• What you need to do
Quote the listing in full, exactly as given, minus any pictures.

• Data block
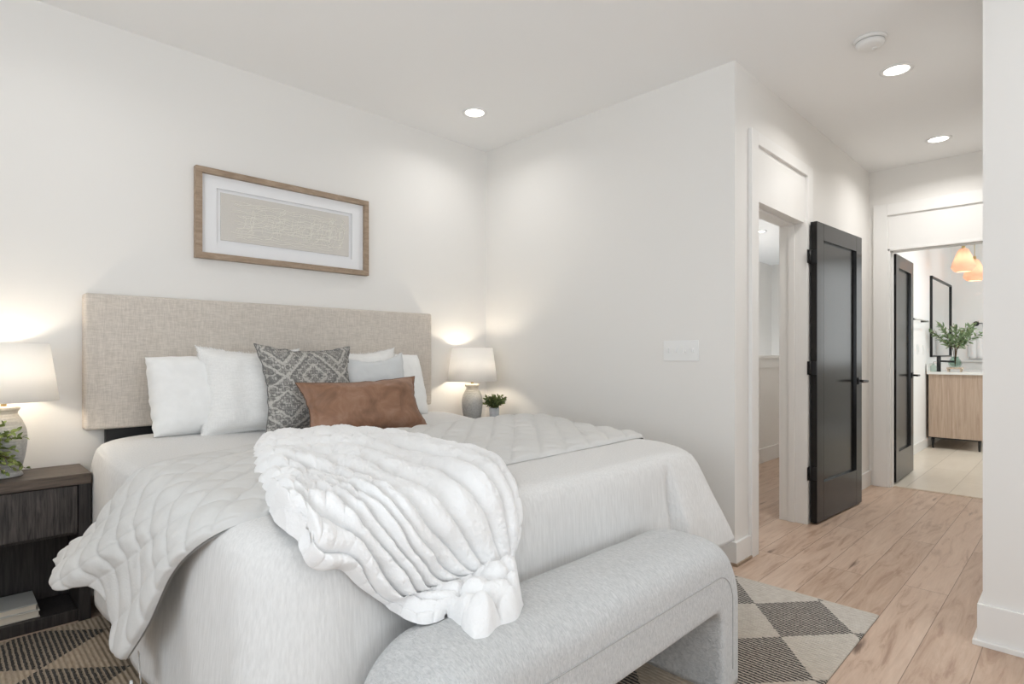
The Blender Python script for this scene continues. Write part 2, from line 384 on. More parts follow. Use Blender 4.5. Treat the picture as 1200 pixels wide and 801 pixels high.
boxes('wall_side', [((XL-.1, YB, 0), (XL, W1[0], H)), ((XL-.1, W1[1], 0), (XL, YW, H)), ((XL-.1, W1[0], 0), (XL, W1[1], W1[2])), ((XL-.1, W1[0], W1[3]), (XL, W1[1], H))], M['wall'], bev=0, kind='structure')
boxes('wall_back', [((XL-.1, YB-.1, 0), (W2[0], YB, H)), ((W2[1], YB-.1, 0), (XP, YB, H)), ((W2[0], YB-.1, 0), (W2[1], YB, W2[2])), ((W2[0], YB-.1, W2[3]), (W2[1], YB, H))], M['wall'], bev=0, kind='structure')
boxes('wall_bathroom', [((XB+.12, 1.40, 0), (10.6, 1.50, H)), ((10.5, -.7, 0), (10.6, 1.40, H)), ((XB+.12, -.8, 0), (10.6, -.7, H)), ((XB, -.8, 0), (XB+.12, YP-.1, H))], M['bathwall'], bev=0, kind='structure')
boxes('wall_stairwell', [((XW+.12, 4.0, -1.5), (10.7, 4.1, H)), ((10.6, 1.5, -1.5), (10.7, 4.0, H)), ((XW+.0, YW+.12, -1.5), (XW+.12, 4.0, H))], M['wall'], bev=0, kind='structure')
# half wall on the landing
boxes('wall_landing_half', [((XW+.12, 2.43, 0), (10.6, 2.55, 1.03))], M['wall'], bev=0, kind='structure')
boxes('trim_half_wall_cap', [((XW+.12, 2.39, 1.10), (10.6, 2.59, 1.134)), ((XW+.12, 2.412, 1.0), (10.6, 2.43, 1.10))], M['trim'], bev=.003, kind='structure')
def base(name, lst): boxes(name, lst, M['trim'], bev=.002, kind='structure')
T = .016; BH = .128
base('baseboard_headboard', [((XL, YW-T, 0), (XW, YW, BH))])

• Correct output
The Blender Python script for this scene continues. Write part 2, from line 384 on. More parts follow. Use Blender 4.5. Treat the picture as 1200 pixels wide and 801 pixels high.
boxes('wall_side', [((XL-.1, YB, 0), (XL, W1[0], H)), ((XL-.1, W1[1], 0), (XL, YW, H)), ((XL-.1, W1[0], 0), (XL, W1[1], W1[2])), ((XL-.1, W1[0], W1[3]), (XL, W1[1], H))], M['wall'], bev=0, kind='structure')
boxes('wall_back', [((XL-.1, YB-.1, 0), (W2[0], YB, H)), ((W2[1], YB-.1, 0), (XP, YB, H)), ((W2[0], YB-.1, 0), (W2[1], YB, W2[2])), ((W2[0], YB-.1, W2[3]), (W2[1], YB, H))], M['wall'], bev=0, kind='structure')
boxes('wall_bathroom', [((XB+.12, 1.40, 0), (10.6, 1.50, H)), ((10.5, -.7, 0), (10.6, 1.40, H)), ((XB+.12, -.8, 0), (10.6, -.7, H)), ((XB, -.8, 0), (XB+.12, YP-.1, H))], M['bathwall'], bev=0, kind='structure')
boxes('wall_stairwell', [((XW+.12, 4.0, -1.5), (10.7, 4.1, H)), ((10.6, 1.5, -1.5), (10.7, 4.0, H)), ((XW+.0, YW+.12, -1.5), (XW+.12, 4.0, H))], M['wall'], bev=0, kind='structure')
# half wall on the landing
boxes('wall_landing_half', [((XW+.12, 2.43, 0), (10.6, 2.55, 1.03))], M['wall'], bev=0, kind='structure')
boxes('trim_half_wall_cap', [((XW+.12, 2.39, 1.10), (10.6, 2.59, 1.134)), ((XW+.12, 2.412, 1.0), (10.6, 2.43, 1.10))], M['trim'], bev=.003, kind='structure')
def base(name, lst): boxes(name, lst, M['trim'], bev=.002, kind='structure')
T = .016; BH = .128
base('baseboard_headboard', [((XL, YW-T, 0), (XW, YW, BH))])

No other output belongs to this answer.